Every working person knows that your direct supervisor sets the tone for your relationship with your job.
If your supervisor is cool, it could be a great job for you even if it isn’t your dream job.
If your supervisor is a jerk, it won’t matter how much you like the work on your desk — you’re probably going to hate the job, anyway.
Your manager is the person who can give you pay raises or keep you stuck at your current pay rate. Your manager can fire you or recommend you for a promotion.
The power your manager holds over you, your employment security and your career path makes your direct boss the most important person in your working life for as long as you have your job.
The unequal power relationship between a manager and their subordinate is one of the most dysfunctional features of traditional employment.
It is ridiculous that new supervisors are promoted with little thought, given little to no training and then put in charge of other people, but it happens every day.
It is not healthy for you to need one person — your manager — to approve of your every move!

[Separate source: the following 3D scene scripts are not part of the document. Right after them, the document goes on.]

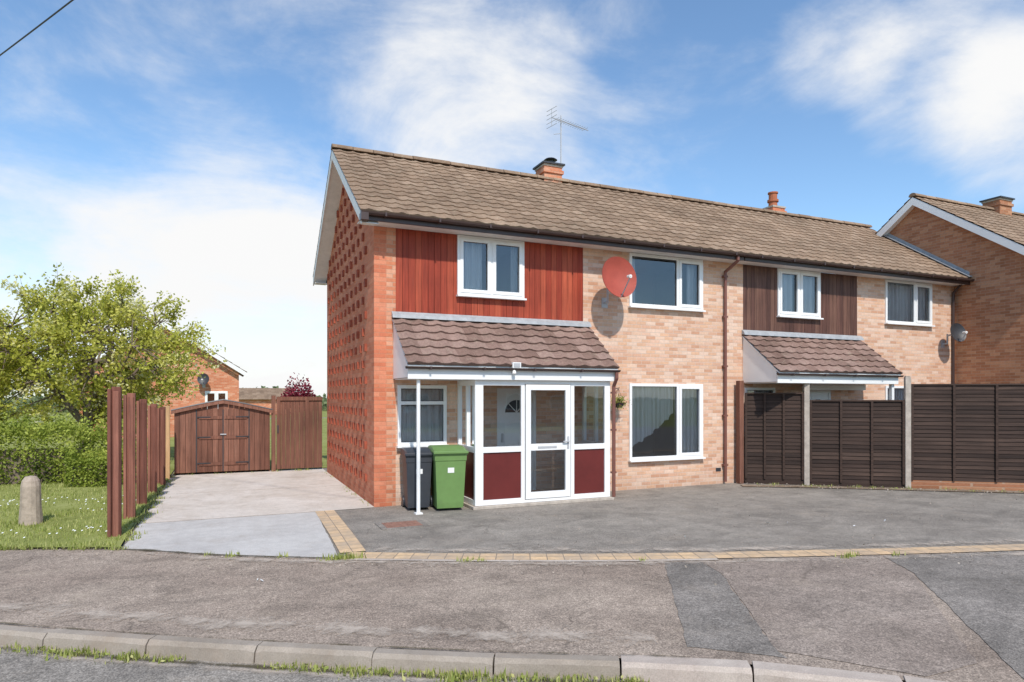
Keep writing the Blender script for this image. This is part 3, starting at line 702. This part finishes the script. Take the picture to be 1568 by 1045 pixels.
for i in range(10,len(K)-20):
    if K[i][0]>3.0 or K[i][0]<-4: continue
    for q in range(6):
        t=R(); a,b=Vector(K[i]),Vector(K[i+1]); p=a.lerp(b,t)
        if mnoise.noise(Vector((p.x*1.4,p.y*1.4,7)))>-.12: w.append((p.x-.03,p.y-.05,U(.15,.8)))
w+=[(1.55,4.50,2.2),(1.75,4.38,1.8),(.9,4.86,1.2),(-1.1,6.15,1.8),(-.7,5.9,1.5)]
tufts('kerb_weeds',w,26,.07,.07,-.108)
w=[(1.33,7.93,2.5),(1.22,7.97,2),(.1,8.62,.8),(.6,8.33,.6),(2.6,7.25,1),(2.75,7.2,.5),(4.5,6.45,.4),(6.9,5.6,1.2),(7.5,5.42,.5),(-.2,8.8,.5)]
for i in range(60): 
    y=U(9.7,18); w.append((-1.22+U(-.06,.03),y,U(.2,1.2)))
for i in range(14): w.append((2.33,U(11.6,17.8),U(.1,.35)))
for i in range(14): w.append((U(-1,2.2),17.93,U(.1,.5)))
for i in range(45): x=U(-4,-1.2); w.append((x,pl_y(x)-.01,U(.3,1)))
tufts('verge_weeds',w,30,.07,.08,.01)
w=[]
for i in range(50):
    t=R(); x=10.4+t*8; y=11.2-t*8*.735+U(-.22,.06); w.append((x,y,U(.1,.9)))
tufts('fence_weeds',w,24,.08,.07,.018)
mb=MB()
for i in range(520):
    t=R(); x=10.45+t*6; y=11.1-t*6*.735+random.gauss(0,.25); s=U(.01,.035)
    mb.leaf((x,y,.022),s,0,R(),1.0)
for i in range(380):
    x=U(-3,9); y=pl_y(x)-abs(random.gauss(0,.4)); mb.leaf((x,y,.016),U(.008,.028),0,R(),1)
for i in range(260):
    x=U(2,14); y=U(6,11)
    if y>pl_y(x)+.3: mb.leaf((x,y,.008),U(.008,.03),0,R(),1)
mb.build('scattered_debris',[M_grit])
mb=MB()
for x,y,s in ((.35,7.35,.05),(.31,7.4,.03),(6.4,4.9,.04),(7.6,7.6,.07),(7.9,7.5,.04),(8.6,6.9,.05),(5.8,7.3,.04),(-1.8,7.9,.035),(9.4,7.0,.05)): mb.leaf((x,y,.02),s,0,.5,.9)
mb.build('white_pebbles',[M_daisy])
mb=MB(); mb.M=Matrix.Translation((2.45,9.75,0))
mb.box(-.36,.36,-.28,.28,.0,.012,1); mb.box(-.27,.27,-.2,.2,.0,.016,0)
for i in range(5):
    for j in range(4): mb.box(-.24+i*.1,-.18+i*.1,-.16+j*.09,-.12+j*.09,.016,.02,0)
mb.build('manhole_cover',[M_rust,M_patch])

# ------------------------------------------------------------------ right fence
FP=[(10.60,11.36),(11.69,10.57),(13.24,9.34),(15.25,7.84),(17.0,6.55),(18.7,5.2)]
TP=[(.12,2.02),(.08,1.86),(.18,2.20),(.2,2.2),(.2,2.2)]
for i in range(5):
    a=Vector(FP[i]);b=Vector(FP[i+1]); t=(b-a).normalized(); L=(b-a).length; nn=Vector((-t.y,t.x))
    M=Matrix(((t.x,nn.x,0,a.x),(t.y,nn.y,0,a.y),(0,0,1,0),(0,0,0,1)))
    e=empty('fence_panel'); z0,z1=TP[i]; mb=MB(M); l0,l1=.06,L-.06
    z=z0; 
    while z<z1-.09:
        o=U(-.003,.003); h=.105; t_=R(); w0,w1_=U(-.006,.006),U(-.006,.006)
        c=[(l0,-.022+o,z+w0),(l1,-.022+o+U(-.004,.004),z+w1_),(l1,-.004,z+h),(l0,-.004,z+h)]
        mb.face(c,0,t_); mb.face([(l0,-.010,z-.001+w0),(l1,-.010,z-.001+w1_),c[1],c[0]],0,t_); z+=.083
    mb.box(l0,l1,.0,.012,z0,z1-.02,0,.2)
    mb.box(l0-.0,l1+.0,-.04,.03,z1-.02,z1+.012,0,.8)
    for k in range(4):
        x=l0+.0+(l1-l0-.045)*k/3; mb.box(x,x+.045,-.05,-.024,z0,z1-.02,0,.7); mb.box(x,x+.045,.014,.04,z0,z1-.02,0,.5)
    mb.build('boards',[M_fence],e)
    mb=MB(M); mb.box(l0,l1,-.02,.02,.0,z0-.002,0); mb.build('gravel_board',[M_brown if i==2 else M_fence],e)
for i,(p,h) in enumerate(zip(FP,(2.25,2.27,2.38,2.4,2.4,2.4))):
    mb=MB(); 
    if i==0: mb.box(p[0]-.12,p[0]-.0,p[1]-.06,p[1]+.06,0,2.3,0,.5); mb.build('fence_post',[M_gate],bevel=.005)
    else:
        mb.M=Matrix.Translation((p[0],p[1],0))@Matrix.Rotation(-.64,4,'Z'); mb.box(-.055,.055,-.055,.055,0,h-.02,0); mb.box(-.045,.045,-.045,.045,h-.02,h,0); mb.build('fence_post',[M_conc],bevel=.008)

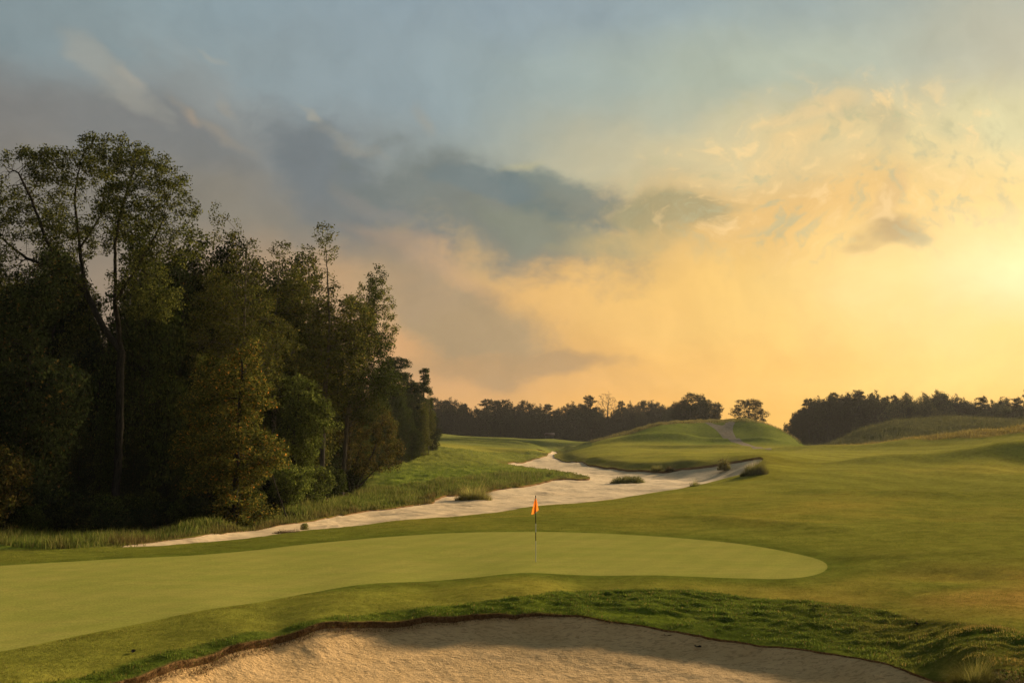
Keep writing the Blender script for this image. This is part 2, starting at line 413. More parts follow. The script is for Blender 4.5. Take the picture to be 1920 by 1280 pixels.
green_poly = smooth_poly(XYd(green_edge) + [(-24, 27), (-24, 17), (-14, 13.6)])
bunker_poly = smooth_poly(XYd([(60,0,14.2)] + [(140,0,14.9)] + bunker_lip + [(1850,0,15.6)]) + [(8.6, 13.4), (5.0, 11.3), (0.0, 10.6), (-4.5, 11.0), (-7.4, 12.2)])
strip_poly = smooth_poly(XYd([(1004,845,224),(1024,846,224),(1023,842,229),(1005,842,229)]))
path_px = [(1319,791),(1340,803),(1350,812),(1364,823),(1385,832),(1407,838),(1436,843),(1452,843),(1432,839),(1411,834),(1390,825),(1378,815),(1374,806),(1376,797),(1383,789),(1362,790),(1359,798),(1345,797),(1330,791.5)]
path_poly = smooth_poly([pix2ground(a, b, 150) for a, b in path_px], 1)
BPX = lambda x, y: 960 + F * x / np.maximum(y, 1)   # column of a ground point, to vary the lip along the bunker

def bunker_drop(x, y):
    px = BPX(x, y); return 0.035 + 0.10 * (1 - sstep(px, 780, 1150))
def sand_relief(x, y):
    return 0.0

# --- one polar sheet, cut along the edges of the green, the sands and the path
azs = np.concatenate([np.linspace(-math.pi, -0.66, 40)[:-1], np.linspace(-0.66, 0.66, 800), np.linspace(0.66, math.pi, 40)[1:-1]])
def geo(a, b, q): k = int(math.log(b / a) / math.log(1 + q)); return np.exp(np.linspace(math.log(a), math.log(b), k + 1))[:-1]
Rs = np.concatenate([[0.6], geo(1.2, 12, 0.12), geo(12, 30, 0.0035), geo(30, 70, 0.005), geo(70, 300, 0.006), geo(300, 600, 0.02), geo(600, 9000, 0.15), [9000.0]])
na, nr = len(azs), len(Rs)
AA, RR = np.meshgrid(azs, Rs)
GX = (np.sin(AA) * RR).ravel(); GY = (np.cos(AA) * RR).ravel()
i0 = (np.arange(nr - 1)[:, None] * na + np.arange(na)[None]).ravel()
i1 = (np.arange(nr - 1)[:, None] * na + (np.arange(na)[None] + 1) % na).ravel()
quads = np.stack([i0, i1, i1 + na, i0 + na], 1)
quads = quads[:, ::-1]
ctr = len(GX); GX = np.append(GX, 0.0); GY = np.append(GY, 0.0)
fan = np.stack([np.full(na, ctr), (np.arange(na) + 1) % na, np.arange(na)], 1)

XS = [GX, GY]
def cut(quads, extras, poly, jit, seed):
    X, Y = XS
    sd = poly_sd(X, Y, poly, jit, seed)
    ins = sd < 0
    cnt = ins[quads].sum(1)
    inq, outq, mixq = quads[cnt == 4], quads[cnt == 0], quads[(cnt > 0) & (cnt < 4)]
    nx, ny, cache, edges = [], [], {}, []
    base = len(X); ine, oute = [], []
    work = [tuple(q) for q in mixq.tolist()]
    for e in extras:
        k = sum(bool(ins[i]) for i in e)
        if k == 0: oute.append(e)
        elif k == len(e): ine.append(e)
        else: work.append(e)
    for q in work:
        pin, pout, cuts = [], [], []
        L = len(q)
        for k in range(L):
            a, b = q[k], q[(k + 1) % L]
            (pin if ins[a] else pout).append(a)
            if ins[a] != ins[b]:
                key = (a, b) if a < b else (b, a)
                if key not in cache:
                    t = sd[key[0]] / (sd[key[0]] - sd[key[1]])
                    t = min(max(t, 0.02), 0.98)
                    cache[key] = base + len(nx)
                    nx.append(X[key[0]] + t * (X[key[1]] - X[key[0]])); ny.append(Y[key[0]] + t * (Y[key[1]] - Y[key[0]]))
                v = cache[key]; pin.append(v); pout.append(v); cuts.append(v)
        if len(pin) > 2: ine.append(tuple(pin))
        if len(pout) > 2: oute.append(tuple(pout))
        if len(cuts) == 2: edges.append(cuts)
    XS[0] = np.append(X, nx); XS[1] = np.append(Y, ny)
    return inq, ine, outq, oute, np.array(edges)

zones = {}
ex = []
q = quads
for key, poly, jit, seed in [('green', green_poly, 0.0, 1), ('bunker', bunker_poly, 0.16, 2), ('waste', waste_poly, 0.5, 3), ('strip', strip_poly, 0.3, 4), ('path', path_poly, 0.1, 5)]:
    iq, ie, q, ex, ed = cut(q, ex, poly, jit, seed)
    zones[key] = (iq, ie, ed)
GX, GY = XS
GZ = height(GX, GY)
GR = np.hypot(GX, GY)
PXc = np.where(GY > 1, 960 + F * GX / np.maximum(GY, 1), -9999.0)

# colour zones of the turf (real differences of grass: mown green, fringe, rough, meadow, dune grass; shade painted under the right wood)
def zone_poly(L): return smooth_poly([pix2ground(a, b, 12) for a, b in L], 1)
rough_poly = [(-16, 10), (-9.6, 13.9)] + [pix2ground(a, b, 11) for a, b in [(120,1275),(250,1240),(450,1188),(600,1160),(750,1142),(900,1128),(1000,1117),(1100,1107),(1200,1104),(1350,1110),(1500,1126),(1650,1142),(1750,1163),(1915,1186)]] + [(13, 17.5), (16, 12), (0, 6)]
sd_rough = poly_sd(GX, GY, rough_poly, 0.35, 11)
sd_green = poly_sd(GX, GY, green_poly)
sd_waste = poly_sd(GX, GY, waste_poly, 0.5, 3)
sd_bunker = poly_sd(GX, GY, bunker_poly, 0.16, 2)
meadow_poly = [pix2ground(a, b, 20) for a, b in [(-100,1036),(120,1029),(213,1024),(416,1001),(590,975),(692,956),(808,943),(923,920),(1050,898),(1106,893),(950,868),(1035,850),(1000,846),(900,846),(820,838)]] + [(-60, 300), (-200, 300), (-200, 40), (-40, 33)]
sd_meadow = poly_sd(GX, GY, meadow_poly, 0.3, 12)
dune_poly = [(pix_dir(a, 815)[0] / pix_dir(a, 815)[1] * d, d) for a, d in [(1568,206),(1620,186),(1700,182),(1800,178),(2100,170)]] + [(260, 330), (60, 330), (75, 260), (74, 216)]
sd_dune = poly_sd(GX, GY, dune_poly, 0.15, 13)
brown_poly = XYd([(1640,834,166),(1740,829,151),(1840,822,141),(1920,812,136),(2100,800,132)]) + [(130, 172), (60, 180)]
sd_brown = poly_sd(GX, GY, brown_poly, 0.1, 14)
hillgrass = poly_sd(GX, GY, [(pix_dir(a, 815)[0] / pix_dir(a, 815)[1] * d, d) for a, b, d in [(1110,0,262),(1182,0,250),(1213,0,251),(1275,0,256),(1359,0,260),(1411,0,258),(1432,0,254),(1463,0,248),(1494,0,239),(1500,0,250)]] + [(70, 285), (10, 285)], 0.1, 15)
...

Working people can easily begin to shift their words and actions in order to please (or try to please) their boss — and hurt themselves in the process.
A person who feels a lot of pressure to keep a difficult boss happy may not even be aware of the degree to which they bend themselves into pretzel shapes to accommodate their manager.
This is a very bad thing to do — but most of us have done it!
Pay attention the next time you’re having lunch or coffee with your friend and your friend gets a phone call from their boss. The minute your friend starts talking to their boss, their voice changes.
We unconsciously shift our behaviors to match what we think our boss wants to see and hear from us. In the process we give up something very valuable — namely control over our own minds and bodies!
I hope you have a manager who trusts you and whom you can trust. You deserve to work for a manager who doesn’t expect or require you to behave any differently at work than you do anywhere else.
You deserve to work for someone who wants to see the real you at work, not a fake, subservient version of you — but many of us are not that lucky.
There are plenty of poorly-equipped managers around.
One of the biggest problems in the working world is the level of fear in many workplaces. Employees skulk around trying to stay out of trouble rather than having fun solving thorny problems with other smart people.
That is the way work should be — creative, warm and human! Sadly, it is easier to find fear-based workplaces than healthy, trust-based ones.
If you can’t trust your manager, you can’t grow your flame. You can’t speak with your own voice, for fear that your boss won’t like it.
If you are in that situation, it’s time to start thinking about your next career move.
If you aren’t sure whether or not your manager is trustworthy, here are five unmistakable signs they aren’t.
1. If your manager complains to you about your fellow employees or higher-up managers, they are not trustworthy. Anyone who will gossip to you will just as easily gossip about you.
2. If your manager is obsessed with “face time” in the workplace and pays close attention to employees’ arrival and departure times, they are not trustworthy. A manager for whom “face time” is more important than actual results is a manager mired in fear, and a person in fear cannot be trusted because their fear will make them do things that a confident person would never do — like throw employees under the bus to save themselves.
3. If your manager is afraid of higher-up managers, they are not trustworthy. My friend Laura worked for a manager like that. Laura’s manager Denise told her “I’m your biggest supporter, Laura. You let me know what you need, and I’ll go the division VP and get it.” That sounded great, but Laura didn’t believe Denise. Laura said “Denise says all the right things but when she’s under pressure, she becomes a different person. She would stab me in the back in a heartbeat to avoid looking bad with the VP — and I know that because she’s done it before!”
4. If your manager needs to find someone to blame whenever something goes wrong, they are not worthy of your trust. Many managers have this problem. They cannot handle the pressure of being accountable for their department. When something goes wrong, they must find a scapegoat. They yell at the scapegoat or write them up to get rid of the stress they feel over the mishap. No matter how friendly your manager is when he or she is not experiencing stress, you cannot assume that you can trust them when their stress level increases!
5. If your boss is obsessed with targets and metrics, you cannot trust them. Yardsticks are only one part of a healthy management structure. Managers who care too much about hitting every goal, every day do not have the backbone to lead through trust. That is the only kind of manager worthy of your talents!
If you cannot trust your manager, don’t panic. You don’t have to start a job search tomorrow, but you can begin to think about what you want and need in a job that you aren’t getting now. You can take your time, and launch a stealth job search when you feel ready.
Your muscles will begin growing the moment you turn your attention away from pleasing your undeserving boss and start focusing on pleasing yourself!